Zach_of_Spades 3 points 5y ago
Ya know when I read the title I agreed with you. After reading the entire post though, I think the guy may have a point. It's pretty sad that support for edge in jfw is still basically in beta. The virtual buffer paradigm isn't working well anymore and really hasn't been for quite some time. Ya know how you cant use the jaws cursor to review webpages in most browsers? Also how about the fact that many ways of interacting with windows in general are becoming unusable in Jaws?
The entire way accessibility is run on windows is changing drastically. That doesn't mean that mac os or linux are better, quite the opposite in fact, jaws does really need to get with the program though.

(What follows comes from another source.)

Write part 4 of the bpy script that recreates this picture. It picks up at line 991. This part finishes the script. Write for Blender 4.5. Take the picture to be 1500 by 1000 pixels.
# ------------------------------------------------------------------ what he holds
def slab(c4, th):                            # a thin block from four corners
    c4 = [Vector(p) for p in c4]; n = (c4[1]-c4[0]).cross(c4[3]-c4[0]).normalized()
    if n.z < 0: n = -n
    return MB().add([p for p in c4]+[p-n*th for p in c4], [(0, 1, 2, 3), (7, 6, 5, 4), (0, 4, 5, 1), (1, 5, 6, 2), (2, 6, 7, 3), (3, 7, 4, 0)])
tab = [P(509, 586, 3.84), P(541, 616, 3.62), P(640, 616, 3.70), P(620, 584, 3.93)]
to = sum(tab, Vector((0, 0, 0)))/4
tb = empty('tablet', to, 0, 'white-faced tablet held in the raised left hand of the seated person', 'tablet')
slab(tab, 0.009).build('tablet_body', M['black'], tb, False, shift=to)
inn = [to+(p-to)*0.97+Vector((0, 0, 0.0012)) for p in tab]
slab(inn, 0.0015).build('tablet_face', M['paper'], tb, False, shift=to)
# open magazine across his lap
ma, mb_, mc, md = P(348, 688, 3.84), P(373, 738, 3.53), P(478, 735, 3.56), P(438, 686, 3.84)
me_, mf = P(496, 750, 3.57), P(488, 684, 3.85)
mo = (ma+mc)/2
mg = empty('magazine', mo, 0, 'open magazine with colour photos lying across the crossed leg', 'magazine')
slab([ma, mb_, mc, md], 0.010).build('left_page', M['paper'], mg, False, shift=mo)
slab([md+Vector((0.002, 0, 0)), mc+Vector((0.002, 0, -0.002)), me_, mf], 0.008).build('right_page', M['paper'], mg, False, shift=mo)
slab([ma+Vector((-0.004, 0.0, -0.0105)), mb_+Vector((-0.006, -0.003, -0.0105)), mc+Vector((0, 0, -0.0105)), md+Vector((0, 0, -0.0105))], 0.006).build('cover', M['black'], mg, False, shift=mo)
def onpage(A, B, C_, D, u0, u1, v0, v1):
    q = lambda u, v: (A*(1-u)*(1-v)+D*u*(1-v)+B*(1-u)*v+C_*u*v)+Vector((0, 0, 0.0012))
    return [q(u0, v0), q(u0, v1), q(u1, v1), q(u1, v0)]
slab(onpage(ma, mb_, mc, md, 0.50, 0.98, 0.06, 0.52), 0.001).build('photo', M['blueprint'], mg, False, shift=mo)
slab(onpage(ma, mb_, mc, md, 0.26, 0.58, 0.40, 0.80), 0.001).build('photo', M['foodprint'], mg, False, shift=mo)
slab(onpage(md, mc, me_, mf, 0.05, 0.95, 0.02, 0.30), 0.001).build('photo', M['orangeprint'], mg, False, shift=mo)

Just my prediction, Freedom is gonna be irrelevant in 10 years. Sure the government contracts and state agencies will keep it slogging along for a while, but I think Freedom's on the way out. Also for what its worth, nvda is crushing them progress wise.
fastfinge [OP] 3 points 5y ago
Right, but NVDA uses virtual buffers, and it works just fine. JAWS issues are due to reasons other than that.

I'm not looking forward to the day where navigation hotkeys are different in each browser, because we no longer have virtual buffers.
Zach_of_Spades 2 points 5y ago
I don't think that will be that big of a problem. After all many of the shortcuts for navigation are the same on mac as in windows.